REQUIRED WORK:
Consider the listing below. Extract exactly the lines from the line containing "nonlocal disp, fold" to the line containing "for e_ in (pts[0], pts[-1]): m", both included.

[Entries with scene source code]
---

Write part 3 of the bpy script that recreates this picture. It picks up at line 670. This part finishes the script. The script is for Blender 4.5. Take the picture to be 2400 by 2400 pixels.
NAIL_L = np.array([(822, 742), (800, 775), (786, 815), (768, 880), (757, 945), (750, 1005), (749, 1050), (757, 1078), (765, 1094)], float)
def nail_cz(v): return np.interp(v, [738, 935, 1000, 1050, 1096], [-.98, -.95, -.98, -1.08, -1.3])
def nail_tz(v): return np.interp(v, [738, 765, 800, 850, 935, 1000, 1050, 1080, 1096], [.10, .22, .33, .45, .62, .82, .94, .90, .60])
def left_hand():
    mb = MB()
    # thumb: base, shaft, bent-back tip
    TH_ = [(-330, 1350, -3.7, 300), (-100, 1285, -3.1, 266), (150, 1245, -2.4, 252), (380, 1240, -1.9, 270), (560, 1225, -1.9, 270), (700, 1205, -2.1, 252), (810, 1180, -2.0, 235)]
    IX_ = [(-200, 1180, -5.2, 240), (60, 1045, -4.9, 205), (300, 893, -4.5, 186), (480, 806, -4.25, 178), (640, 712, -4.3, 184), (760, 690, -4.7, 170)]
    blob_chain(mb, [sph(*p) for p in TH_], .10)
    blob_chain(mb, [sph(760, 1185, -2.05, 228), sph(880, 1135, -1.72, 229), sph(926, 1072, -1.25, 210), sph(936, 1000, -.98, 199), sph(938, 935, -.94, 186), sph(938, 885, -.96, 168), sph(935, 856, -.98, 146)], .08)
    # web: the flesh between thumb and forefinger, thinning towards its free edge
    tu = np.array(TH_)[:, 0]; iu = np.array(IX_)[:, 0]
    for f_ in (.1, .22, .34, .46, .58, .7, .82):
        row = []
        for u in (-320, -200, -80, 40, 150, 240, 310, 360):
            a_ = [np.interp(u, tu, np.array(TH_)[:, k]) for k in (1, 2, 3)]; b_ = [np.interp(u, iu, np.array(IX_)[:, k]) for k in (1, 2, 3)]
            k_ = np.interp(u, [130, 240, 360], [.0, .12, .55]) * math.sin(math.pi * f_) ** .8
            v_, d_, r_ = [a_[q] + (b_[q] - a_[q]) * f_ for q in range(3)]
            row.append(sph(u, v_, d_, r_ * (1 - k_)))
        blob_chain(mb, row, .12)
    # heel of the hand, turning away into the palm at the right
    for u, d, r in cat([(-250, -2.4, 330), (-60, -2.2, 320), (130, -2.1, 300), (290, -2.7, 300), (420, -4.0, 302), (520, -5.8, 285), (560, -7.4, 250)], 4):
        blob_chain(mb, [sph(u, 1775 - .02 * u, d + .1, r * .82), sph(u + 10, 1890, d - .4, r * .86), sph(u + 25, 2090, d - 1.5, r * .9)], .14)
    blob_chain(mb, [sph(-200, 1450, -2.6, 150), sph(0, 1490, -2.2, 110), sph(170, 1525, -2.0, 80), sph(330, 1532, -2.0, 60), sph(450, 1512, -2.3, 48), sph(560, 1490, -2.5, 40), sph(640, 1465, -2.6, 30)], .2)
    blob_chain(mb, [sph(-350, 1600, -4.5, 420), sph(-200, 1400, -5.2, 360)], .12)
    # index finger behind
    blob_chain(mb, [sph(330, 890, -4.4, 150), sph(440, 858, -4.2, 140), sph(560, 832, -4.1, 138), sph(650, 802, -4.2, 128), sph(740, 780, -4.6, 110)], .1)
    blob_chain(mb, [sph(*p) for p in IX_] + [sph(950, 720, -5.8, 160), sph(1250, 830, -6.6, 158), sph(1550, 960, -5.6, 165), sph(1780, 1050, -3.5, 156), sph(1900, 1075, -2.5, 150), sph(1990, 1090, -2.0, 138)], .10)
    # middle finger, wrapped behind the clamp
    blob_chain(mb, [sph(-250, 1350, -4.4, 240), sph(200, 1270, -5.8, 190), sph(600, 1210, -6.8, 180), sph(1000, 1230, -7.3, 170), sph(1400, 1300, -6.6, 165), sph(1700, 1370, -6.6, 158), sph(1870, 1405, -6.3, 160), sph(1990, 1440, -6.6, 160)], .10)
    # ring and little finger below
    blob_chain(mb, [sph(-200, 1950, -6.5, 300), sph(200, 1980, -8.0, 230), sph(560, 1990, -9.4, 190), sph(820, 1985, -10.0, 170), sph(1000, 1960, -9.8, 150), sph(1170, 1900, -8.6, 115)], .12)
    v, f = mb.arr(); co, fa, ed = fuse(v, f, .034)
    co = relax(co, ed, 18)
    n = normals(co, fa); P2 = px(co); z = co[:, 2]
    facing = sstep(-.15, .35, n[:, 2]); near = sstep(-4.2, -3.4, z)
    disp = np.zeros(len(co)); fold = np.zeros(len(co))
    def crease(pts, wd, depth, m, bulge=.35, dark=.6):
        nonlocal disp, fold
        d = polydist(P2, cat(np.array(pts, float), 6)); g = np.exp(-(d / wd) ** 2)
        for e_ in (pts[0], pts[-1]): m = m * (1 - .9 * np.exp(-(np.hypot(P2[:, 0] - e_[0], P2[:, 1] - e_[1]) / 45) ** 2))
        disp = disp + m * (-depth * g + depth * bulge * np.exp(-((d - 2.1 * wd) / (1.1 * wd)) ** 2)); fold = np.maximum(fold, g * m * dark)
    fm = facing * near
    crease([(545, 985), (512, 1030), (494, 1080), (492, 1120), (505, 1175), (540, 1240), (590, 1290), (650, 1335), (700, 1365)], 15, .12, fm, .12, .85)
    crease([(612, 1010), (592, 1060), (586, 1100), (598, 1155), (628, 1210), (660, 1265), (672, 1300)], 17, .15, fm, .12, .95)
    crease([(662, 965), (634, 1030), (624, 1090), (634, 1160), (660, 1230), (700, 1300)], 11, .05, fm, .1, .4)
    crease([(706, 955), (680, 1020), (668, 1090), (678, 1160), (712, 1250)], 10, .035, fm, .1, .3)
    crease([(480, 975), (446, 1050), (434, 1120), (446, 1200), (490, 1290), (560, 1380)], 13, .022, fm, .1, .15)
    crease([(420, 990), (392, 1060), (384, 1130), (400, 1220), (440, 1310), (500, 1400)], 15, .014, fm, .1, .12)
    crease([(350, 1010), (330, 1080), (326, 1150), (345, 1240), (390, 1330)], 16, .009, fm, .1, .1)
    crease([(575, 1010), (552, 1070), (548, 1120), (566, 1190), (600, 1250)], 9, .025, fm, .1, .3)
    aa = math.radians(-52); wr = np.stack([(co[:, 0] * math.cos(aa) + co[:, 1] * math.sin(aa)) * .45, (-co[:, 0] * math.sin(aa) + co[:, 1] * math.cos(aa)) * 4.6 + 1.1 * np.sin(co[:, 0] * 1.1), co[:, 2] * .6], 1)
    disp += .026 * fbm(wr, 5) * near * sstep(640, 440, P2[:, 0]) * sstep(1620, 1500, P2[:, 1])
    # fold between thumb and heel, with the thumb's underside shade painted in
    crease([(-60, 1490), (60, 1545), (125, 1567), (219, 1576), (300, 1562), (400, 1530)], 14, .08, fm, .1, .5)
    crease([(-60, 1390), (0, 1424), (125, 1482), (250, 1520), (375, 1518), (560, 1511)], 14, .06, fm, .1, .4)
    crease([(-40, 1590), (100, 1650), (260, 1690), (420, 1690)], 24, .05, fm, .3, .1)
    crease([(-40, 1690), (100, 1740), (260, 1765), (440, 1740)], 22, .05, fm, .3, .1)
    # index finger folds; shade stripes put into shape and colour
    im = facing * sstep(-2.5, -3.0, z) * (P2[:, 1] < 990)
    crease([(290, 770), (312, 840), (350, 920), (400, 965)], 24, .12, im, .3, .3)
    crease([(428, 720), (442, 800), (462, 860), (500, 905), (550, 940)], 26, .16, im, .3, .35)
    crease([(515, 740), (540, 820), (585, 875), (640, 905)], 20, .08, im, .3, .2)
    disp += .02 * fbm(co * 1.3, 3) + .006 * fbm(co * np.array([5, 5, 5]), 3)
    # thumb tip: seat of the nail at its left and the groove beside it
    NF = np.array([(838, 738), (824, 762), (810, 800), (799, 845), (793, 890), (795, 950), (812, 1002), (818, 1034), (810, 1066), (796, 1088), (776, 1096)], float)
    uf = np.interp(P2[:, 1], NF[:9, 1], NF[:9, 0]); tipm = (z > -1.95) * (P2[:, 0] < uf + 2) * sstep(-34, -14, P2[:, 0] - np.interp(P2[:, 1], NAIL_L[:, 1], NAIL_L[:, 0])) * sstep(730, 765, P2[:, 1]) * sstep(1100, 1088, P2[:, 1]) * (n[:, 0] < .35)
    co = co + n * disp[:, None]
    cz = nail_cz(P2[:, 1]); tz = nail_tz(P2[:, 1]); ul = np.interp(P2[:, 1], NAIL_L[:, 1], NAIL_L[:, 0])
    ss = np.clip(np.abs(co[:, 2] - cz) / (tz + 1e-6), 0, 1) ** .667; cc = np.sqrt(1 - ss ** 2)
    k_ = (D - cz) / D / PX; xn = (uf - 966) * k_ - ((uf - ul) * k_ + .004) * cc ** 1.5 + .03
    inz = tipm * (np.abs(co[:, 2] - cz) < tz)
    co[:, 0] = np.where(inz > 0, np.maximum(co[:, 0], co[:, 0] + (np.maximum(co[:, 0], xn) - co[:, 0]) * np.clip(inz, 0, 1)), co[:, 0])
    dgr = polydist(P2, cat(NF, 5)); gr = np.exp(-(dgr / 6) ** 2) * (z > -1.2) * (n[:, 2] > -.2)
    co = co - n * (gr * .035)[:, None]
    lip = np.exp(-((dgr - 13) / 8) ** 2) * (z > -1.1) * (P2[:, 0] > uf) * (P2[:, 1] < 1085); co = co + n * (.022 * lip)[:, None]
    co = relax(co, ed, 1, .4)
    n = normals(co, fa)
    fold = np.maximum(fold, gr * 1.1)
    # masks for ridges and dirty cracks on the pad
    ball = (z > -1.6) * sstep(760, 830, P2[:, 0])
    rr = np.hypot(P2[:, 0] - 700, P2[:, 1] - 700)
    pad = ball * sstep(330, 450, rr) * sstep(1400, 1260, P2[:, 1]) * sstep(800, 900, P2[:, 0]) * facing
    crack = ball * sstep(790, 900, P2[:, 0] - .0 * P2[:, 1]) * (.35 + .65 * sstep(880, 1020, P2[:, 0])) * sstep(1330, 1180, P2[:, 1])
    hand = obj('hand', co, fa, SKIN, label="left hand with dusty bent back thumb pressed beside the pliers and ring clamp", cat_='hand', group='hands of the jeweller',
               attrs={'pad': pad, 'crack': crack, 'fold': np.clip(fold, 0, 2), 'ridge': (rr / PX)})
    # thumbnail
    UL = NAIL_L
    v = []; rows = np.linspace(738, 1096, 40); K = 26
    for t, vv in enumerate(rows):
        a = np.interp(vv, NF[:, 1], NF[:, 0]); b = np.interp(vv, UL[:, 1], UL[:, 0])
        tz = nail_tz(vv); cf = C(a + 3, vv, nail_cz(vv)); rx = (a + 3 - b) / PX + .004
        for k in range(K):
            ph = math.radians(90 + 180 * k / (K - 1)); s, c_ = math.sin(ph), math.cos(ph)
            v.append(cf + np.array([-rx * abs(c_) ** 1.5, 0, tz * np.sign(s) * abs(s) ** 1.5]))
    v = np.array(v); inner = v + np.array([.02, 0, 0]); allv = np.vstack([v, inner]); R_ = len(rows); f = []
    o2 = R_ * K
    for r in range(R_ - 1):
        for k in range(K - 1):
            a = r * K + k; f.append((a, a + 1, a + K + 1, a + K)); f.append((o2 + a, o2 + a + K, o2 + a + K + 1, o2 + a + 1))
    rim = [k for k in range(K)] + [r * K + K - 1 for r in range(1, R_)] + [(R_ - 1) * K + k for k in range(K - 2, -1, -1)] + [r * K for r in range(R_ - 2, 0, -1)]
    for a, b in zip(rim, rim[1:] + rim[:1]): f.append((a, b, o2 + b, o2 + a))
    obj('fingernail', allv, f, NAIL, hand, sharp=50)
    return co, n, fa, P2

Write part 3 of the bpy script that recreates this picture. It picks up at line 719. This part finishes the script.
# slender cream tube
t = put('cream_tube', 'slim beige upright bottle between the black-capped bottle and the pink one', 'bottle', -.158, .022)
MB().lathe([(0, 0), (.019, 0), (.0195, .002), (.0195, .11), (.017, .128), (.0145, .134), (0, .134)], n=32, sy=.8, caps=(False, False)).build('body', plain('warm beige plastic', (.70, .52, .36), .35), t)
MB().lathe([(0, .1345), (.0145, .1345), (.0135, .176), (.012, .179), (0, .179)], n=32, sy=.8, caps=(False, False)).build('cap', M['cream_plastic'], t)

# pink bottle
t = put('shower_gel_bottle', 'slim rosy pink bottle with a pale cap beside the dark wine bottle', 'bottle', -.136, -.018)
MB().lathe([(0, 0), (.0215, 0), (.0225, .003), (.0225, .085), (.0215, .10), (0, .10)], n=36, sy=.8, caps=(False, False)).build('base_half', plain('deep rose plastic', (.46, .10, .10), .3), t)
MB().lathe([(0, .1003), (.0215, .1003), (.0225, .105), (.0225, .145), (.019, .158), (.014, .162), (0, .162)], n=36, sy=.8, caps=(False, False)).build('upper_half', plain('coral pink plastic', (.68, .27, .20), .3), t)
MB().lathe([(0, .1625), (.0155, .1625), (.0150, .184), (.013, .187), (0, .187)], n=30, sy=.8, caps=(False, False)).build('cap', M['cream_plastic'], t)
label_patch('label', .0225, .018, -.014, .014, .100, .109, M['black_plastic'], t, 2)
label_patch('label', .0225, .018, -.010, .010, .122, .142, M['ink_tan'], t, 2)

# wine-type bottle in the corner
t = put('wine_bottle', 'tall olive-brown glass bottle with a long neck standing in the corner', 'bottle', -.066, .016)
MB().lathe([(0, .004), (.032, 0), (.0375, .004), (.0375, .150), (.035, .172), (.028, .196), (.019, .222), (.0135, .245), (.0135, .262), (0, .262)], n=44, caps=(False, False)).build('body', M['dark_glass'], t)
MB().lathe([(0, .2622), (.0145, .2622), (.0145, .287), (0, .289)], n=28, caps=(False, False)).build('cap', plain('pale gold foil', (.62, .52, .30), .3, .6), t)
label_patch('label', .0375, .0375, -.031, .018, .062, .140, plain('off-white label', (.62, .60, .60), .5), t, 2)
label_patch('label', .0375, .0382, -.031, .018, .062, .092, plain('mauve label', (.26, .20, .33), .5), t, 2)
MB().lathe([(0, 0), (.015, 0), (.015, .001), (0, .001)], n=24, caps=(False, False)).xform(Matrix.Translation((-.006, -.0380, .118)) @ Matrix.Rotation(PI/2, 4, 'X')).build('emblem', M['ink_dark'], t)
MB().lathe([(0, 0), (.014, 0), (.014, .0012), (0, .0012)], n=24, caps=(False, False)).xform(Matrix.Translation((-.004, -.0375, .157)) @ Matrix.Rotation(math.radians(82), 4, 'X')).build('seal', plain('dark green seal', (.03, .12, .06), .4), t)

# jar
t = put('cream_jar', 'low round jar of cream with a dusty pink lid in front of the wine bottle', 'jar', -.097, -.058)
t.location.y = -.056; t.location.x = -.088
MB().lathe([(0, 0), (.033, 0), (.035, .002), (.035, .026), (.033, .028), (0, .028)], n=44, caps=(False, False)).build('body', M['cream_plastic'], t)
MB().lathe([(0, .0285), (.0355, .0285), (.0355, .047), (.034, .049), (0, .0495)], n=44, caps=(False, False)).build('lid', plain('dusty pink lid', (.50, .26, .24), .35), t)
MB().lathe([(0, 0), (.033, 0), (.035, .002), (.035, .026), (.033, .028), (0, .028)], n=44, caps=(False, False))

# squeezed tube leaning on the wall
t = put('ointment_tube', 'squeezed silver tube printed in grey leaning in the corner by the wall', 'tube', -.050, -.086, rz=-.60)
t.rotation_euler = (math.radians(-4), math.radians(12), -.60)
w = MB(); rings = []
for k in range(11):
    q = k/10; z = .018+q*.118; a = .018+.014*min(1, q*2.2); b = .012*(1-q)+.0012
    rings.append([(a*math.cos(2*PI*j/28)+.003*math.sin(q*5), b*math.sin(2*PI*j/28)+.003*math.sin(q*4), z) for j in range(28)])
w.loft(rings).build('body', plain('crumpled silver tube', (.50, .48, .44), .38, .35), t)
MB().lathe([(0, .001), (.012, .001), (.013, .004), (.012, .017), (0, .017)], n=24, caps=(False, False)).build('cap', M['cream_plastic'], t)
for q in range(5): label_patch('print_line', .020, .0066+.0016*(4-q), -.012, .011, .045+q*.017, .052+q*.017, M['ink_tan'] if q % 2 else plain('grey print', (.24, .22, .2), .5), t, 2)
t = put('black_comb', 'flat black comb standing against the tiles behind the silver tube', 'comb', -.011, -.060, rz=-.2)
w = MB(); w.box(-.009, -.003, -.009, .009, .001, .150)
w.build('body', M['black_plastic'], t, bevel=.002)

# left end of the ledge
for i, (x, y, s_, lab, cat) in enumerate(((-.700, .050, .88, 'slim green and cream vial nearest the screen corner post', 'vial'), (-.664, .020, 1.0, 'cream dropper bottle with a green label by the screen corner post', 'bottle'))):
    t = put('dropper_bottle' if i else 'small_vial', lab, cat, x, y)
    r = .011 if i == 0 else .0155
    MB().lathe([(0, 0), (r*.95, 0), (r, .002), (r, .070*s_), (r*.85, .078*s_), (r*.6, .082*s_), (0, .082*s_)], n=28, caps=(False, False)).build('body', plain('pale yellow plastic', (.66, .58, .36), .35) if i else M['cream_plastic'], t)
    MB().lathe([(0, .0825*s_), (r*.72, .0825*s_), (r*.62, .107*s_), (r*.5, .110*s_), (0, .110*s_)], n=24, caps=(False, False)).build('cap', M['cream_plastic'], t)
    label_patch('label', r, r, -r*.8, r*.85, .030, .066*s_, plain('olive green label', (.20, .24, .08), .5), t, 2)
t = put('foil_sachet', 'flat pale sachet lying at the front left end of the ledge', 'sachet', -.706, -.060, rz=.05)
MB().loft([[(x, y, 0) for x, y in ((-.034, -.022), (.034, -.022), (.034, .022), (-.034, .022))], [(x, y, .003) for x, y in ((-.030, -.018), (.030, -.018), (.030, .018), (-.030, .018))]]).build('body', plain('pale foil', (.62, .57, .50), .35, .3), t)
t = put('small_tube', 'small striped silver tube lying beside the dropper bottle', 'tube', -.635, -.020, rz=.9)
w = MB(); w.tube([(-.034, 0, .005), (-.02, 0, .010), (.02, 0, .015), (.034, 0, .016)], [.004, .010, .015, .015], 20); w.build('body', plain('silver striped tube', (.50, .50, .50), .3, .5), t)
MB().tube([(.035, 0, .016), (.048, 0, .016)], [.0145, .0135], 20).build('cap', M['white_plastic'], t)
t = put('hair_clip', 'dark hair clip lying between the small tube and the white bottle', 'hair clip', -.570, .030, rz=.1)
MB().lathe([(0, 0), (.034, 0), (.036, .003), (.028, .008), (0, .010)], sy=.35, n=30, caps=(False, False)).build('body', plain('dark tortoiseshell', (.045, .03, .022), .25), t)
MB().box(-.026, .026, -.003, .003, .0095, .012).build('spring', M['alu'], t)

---

SOLVED EXERCISE:
        nonlocal disp, fold
        d = polydist(P2, cat(np.array(pts, float), 6)); g = np.exp(-(d / wd) ** 2)
        for e_ in (pts[0], pts[-1]): m = m * (1 - .9 * np.exp(-(np.hypot(P2[:, 0] - e_[0], P2[:, 1] - e_[1]) / 45) ** 2))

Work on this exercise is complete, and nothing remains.